Business journalist Neeraj Bajpai put it more bluntly on Wednesday morning, observing that 'any sense of calm in the region has evaporated almost entirely.' Markets, which had tentatively priced in a period of stability after the ceasefire was announced, are now facing yet another round of geopolitical uncertainty centred on the same hotspot that has haunted successive US administrations.
What has cut through the noise most sharply, though, is not foreign policy jargon but the fury of some of Trump's own erstwhile champions on the American right.
Former Allies Turn on Donald Trump Over 'Forever War' Rhetoric
Former congresswoman Marjorie Taylor Greene, once one of Trump's loudest defenders in Washington, responded to the Iran escalation with an extended blast on X that dripped with sarcasm and betrayal.

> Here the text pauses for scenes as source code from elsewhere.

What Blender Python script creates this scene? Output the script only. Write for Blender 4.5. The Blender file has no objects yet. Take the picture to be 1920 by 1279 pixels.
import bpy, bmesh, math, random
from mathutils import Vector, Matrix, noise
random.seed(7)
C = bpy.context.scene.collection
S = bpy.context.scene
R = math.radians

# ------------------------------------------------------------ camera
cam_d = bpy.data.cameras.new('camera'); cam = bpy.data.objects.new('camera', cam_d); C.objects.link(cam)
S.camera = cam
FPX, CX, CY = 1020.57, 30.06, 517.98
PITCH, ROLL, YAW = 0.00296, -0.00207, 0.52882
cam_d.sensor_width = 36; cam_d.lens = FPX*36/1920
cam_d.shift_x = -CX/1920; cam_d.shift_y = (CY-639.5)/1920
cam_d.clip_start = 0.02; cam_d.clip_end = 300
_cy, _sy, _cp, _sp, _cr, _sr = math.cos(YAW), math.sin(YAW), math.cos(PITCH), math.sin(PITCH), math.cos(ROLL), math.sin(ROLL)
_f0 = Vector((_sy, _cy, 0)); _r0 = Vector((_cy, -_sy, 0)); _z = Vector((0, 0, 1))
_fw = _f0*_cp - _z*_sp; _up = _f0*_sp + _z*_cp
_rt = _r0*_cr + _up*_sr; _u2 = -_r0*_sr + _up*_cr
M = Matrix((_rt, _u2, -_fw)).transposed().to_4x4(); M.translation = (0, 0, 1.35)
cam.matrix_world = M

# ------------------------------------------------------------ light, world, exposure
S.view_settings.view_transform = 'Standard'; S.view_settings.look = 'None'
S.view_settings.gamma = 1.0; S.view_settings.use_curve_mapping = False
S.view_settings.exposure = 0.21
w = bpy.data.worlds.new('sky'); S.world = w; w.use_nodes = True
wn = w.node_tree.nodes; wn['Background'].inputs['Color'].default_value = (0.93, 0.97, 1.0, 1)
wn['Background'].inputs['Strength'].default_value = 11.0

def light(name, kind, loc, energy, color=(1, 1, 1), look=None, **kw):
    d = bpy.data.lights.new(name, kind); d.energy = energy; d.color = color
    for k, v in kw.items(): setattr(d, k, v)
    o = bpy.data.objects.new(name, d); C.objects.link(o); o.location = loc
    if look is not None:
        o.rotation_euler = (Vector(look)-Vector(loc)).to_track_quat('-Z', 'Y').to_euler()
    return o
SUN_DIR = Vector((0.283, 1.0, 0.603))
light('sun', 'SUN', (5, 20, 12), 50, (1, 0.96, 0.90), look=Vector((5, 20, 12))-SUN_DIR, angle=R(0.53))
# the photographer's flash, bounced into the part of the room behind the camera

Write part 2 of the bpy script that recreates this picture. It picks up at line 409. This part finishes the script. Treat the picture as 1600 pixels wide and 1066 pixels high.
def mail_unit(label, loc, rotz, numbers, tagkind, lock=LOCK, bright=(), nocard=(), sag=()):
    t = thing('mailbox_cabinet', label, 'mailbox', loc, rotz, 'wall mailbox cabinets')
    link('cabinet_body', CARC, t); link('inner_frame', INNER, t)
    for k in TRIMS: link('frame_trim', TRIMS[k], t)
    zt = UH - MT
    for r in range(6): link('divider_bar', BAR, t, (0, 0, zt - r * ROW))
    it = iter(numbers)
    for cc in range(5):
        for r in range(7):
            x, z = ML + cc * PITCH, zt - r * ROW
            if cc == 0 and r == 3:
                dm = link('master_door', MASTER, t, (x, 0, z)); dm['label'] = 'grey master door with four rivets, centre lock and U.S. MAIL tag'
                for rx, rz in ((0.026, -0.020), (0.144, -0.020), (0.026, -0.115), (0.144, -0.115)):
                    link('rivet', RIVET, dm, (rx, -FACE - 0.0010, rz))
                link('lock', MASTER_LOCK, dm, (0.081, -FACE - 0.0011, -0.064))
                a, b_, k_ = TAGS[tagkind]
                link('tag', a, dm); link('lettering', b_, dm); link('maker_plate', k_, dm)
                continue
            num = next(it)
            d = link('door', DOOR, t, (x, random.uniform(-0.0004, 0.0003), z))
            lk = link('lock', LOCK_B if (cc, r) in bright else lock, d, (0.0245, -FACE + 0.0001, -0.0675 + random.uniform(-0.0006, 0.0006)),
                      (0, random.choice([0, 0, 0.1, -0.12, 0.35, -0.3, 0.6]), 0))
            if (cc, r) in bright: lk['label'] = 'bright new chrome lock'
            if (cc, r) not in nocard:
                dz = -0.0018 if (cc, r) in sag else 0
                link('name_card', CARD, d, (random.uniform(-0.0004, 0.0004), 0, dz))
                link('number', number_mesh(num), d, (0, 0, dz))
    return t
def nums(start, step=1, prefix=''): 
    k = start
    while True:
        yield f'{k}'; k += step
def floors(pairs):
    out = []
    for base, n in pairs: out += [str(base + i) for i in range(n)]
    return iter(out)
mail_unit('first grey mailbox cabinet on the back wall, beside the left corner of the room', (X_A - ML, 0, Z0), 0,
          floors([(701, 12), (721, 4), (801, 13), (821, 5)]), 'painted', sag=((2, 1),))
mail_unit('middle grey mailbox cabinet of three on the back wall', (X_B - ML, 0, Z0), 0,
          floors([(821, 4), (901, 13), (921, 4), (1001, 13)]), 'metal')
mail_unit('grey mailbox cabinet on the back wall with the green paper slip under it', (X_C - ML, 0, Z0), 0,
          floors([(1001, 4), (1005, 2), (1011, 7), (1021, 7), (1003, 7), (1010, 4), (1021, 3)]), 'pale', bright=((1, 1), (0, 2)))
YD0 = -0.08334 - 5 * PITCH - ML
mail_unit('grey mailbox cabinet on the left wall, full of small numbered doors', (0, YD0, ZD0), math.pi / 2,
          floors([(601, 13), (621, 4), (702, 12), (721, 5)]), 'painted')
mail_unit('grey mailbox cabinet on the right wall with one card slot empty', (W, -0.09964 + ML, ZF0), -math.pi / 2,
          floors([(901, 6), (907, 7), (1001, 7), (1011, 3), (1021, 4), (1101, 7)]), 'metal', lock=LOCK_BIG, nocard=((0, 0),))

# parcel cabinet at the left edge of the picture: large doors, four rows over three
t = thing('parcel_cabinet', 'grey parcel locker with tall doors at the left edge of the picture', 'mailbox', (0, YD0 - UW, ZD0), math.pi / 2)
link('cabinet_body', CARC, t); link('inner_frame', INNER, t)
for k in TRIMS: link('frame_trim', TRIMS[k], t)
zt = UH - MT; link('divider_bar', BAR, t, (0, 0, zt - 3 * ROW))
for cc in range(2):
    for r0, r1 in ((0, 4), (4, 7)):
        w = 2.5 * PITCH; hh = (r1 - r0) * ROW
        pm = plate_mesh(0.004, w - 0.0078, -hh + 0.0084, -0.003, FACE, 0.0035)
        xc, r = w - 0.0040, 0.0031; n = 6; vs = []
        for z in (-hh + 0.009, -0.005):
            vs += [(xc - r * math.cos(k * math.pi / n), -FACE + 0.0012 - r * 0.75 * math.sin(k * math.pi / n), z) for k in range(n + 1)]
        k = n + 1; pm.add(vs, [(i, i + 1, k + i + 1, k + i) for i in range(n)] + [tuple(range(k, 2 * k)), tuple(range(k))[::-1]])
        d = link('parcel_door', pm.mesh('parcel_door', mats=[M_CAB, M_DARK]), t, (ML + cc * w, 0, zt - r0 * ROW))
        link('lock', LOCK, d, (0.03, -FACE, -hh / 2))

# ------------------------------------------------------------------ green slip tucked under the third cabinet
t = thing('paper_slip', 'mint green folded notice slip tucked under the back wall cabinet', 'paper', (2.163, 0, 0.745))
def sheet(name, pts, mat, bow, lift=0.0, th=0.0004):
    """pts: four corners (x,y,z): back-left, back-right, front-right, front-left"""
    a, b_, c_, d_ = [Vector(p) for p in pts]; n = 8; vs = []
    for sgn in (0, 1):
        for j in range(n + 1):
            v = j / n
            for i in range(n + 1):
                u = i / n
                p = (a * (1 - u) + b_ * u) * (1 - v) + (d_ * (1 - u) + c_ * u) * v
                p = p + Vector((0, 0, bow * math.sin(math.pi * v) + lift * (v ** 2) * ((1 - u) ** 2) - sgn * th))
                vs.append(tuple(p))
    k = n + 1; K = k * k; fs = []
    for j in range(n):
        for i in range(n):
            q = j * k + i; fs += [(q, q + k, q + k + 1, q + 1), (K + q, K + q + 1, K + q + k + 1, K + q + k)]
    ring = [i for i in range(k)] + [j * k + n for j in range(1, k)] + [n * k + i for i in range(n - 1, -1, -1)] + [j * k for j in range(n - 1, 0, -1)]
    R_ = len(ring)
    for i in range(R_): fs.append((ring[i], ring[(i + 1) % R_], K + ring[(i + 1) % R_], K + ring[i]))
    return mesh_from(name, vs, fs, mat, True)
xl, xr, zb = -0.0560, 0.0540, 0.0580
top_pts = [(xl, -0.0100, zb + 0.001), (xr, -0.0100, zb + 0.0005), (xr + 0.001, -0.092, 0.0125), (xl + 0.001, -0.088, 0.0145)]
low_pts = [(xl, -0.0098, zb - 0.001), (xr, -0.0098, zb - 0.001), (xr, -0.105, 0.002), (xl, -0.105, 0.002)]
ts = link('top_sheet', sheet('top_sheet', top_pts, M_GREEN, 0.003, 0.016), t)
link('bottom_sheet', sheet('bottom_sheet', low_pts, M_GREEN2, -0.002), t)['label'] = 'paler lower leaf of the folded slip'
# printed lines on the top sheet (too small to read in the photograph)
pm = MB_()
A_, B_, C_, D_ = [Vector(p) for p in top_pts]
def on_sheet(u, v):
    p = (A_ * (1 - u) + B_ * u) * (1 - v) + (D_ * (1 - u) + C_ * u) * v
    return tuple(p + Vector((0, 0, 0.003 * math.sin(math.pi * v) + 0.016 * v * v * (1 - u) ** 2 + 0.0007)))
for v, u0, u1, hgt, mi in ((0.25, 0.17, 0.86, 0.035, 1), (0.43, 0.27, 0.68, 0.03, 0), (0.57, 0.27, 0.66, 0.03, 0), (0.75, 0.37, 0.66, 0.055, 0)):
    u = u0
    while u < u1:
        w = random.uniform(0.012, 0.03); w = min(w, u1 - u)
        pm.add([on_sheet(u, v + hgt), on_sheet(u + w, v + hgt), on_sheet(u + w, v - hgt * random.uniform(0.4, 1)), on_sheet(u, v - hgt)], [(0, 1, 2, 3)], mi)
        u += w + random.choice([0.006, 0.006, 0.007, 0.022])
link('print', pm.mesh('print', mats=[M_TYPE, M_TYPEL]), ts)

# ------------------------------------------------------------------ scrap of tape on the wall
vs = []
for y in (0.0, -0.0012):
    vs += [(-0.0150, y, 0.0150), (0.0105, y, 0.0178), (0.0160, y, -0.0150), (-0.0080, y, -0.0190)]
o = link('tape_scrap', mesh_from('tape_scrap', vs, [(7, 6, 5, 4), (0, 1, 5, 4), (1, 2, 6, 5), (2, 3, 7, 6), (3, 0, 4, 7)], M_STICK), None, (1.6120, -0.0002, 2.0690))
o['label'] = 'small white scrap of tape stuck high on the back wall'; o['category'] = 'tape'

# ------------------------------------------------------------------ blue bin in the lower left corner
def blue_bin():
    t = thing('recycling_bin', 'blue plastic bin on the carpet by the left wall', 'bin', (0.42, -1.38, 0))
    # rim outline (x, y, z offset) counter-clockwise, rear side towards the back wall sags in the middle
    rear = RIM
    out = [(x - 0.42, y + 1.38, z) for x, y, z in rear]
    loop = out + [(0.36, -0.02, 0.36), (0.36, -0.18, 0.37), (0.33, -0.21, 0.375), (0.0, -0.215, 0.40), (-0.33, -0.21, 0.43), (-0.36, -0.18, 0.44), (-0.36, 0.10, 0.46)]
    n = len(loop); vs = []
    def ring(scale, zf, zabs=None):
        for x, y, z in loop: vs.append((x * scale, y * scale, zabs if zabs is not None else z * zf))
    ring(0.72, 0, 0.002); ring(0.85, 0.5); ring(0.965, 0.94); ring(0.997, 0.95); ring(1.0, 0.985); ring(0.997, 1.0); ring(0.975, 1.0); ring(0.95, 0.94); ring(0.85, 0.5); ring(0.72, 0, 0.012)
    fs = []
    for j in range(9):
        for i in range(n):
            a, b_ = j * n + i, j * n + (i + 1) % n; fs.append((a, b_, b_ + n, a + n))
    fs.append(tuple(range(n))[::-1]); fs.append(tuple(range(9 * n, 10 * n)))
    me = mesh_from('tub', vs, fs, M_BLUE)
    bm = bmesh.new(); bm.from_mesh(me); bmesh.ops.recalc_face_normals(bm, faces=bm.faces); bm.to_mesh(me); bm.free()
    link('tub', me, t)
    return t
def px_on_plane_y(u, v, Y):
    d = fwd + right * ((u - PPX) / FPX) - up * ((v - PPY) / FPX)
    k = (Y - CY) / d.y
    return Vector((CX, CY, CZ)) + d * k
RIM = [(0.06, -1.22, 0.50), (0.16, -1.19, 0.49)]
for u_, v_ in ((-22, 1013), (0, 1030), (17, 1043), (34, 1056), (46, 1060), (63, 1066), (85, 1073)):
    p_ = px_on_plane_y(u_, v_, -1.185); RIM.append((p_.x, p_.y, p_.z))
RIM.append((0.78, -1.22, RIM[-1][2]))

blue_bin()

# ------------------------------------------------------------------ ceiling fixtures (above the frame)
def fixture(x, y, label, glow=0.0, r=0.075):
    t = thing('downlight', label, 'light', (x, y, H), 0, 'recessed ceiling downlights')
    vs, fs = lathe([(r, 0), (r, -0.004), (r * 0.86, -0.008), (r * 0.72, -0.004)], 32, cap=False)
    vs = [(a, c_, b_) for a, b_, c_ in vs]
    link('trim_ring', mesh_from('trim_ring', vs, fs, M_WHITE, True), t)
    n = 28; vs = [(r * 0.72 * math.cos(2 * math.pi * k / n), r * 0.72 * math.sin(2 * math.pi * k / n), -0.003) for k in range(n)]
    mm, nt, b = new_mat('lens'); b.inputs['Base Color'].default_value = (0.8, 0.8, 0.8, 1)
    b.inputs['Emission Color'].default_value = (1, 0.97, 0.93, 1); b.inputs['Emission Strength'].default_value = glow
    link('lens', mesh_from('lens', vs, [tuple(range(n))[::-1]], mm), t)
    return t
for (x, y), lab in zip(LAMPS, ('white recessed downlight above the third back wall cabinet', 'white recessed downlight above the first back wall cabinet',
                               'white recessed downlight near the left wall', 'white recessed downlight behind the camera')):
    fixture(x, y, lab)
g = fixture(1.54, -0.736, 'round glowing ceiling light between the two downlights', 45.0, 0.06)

'I'm so glad that Trump ran for president to end forever foreign wars,' she wrote, 'otherwise I might start thinking this war that is not a war that we won like 40 times is starting to turn into another forever foreign war in the Middle East.'
In one sentence she managed to mock the elastic language used by Trump officials to downplay US operations, and to place the Iran campaign squarely in the lineage of the entanglements his base thought they had voted to avoid.
We are back to bombing Iran during the ceasefire for the Iran war that is not a war because Iran bombed a vessel for crossing the Strait of Hormuz that they don’t control yet apparently control.
— Former Congresswoman Marjorie Taylor Greene🇺🇸 (@FmrRepMTG) July 8, 2026
Not sure how they bombed the vessel because we have totally and completely…
Greene then turned her fire on Pete Hegseth, the personality who has become an influential voice in Trump's orbit on defence issues. 'Good thing Pete Hegseth, Secretary of the Department of Defense, I mean War, is headed to Israel to take orders from, I mean ask for advice, on how to totally wipe out Iran, I mean bring peace,' she continued, painting a picture of an administration taking cues from television allies and foreign partners rather than from a coherent strategy.
Her final line was the bluntest: 'Because this is exactly what we all voted for when we said Make America Great Again.' The sting there is not subtle. Greene is effectively accusing Trump of governing like the very establishment he spent years railing against, right down to the open‑ended Middle East campaign that has swallowed so many presidencies. Coming from a figure who helped popularise Trump's own slogans, it reads less like routine intra‑party sniping and more like a warning shot from the movement's grassroots.
Sarah Longwell, founder of the centre‑right outlet The Bulwark and a long‑time Trump critic, echoed the cynicism but from a different angle. 'Don't worry guys,' she posted. 'There will be a new 'deal' imminent on Sunday evening, just before the markets open.'
Her point lands in a quieter, though no less cutting, way. If Greene is accusing Trump of drifting into a 'forever war,' Longwell is accusing him of treating diplomacy like a weekend television special, timed to calm investors rather than to resolve underlying tensions.
Taken together, the reactions sketch an uncomfortable picture for the White House. On one side, national security veterans like Stavridis are effectively signalling that Trump's temper is now dictating the pace of events with Iran. On another, business reporters are warning that what little stability existed has gone. And on the right, voices that once treated Trump as a near‑infallible tribune for anti‑interventionist voters are starting to say the quiet part out loud.
None of this means a full‑scale war with Iran is now inevitable. Nothing in the reporting so far confirms the scale of the latest strikes, the precise terms of the collapsed ceasefire, or how far either side is prepared to go, so all claims about endgames and red lines should be taken with a grain of salt. What is clear is that a president who rose to power promising to end America's 'stupid' foreign adventures is now being judged, sometimes harshly, against his own words and not just by his enemies.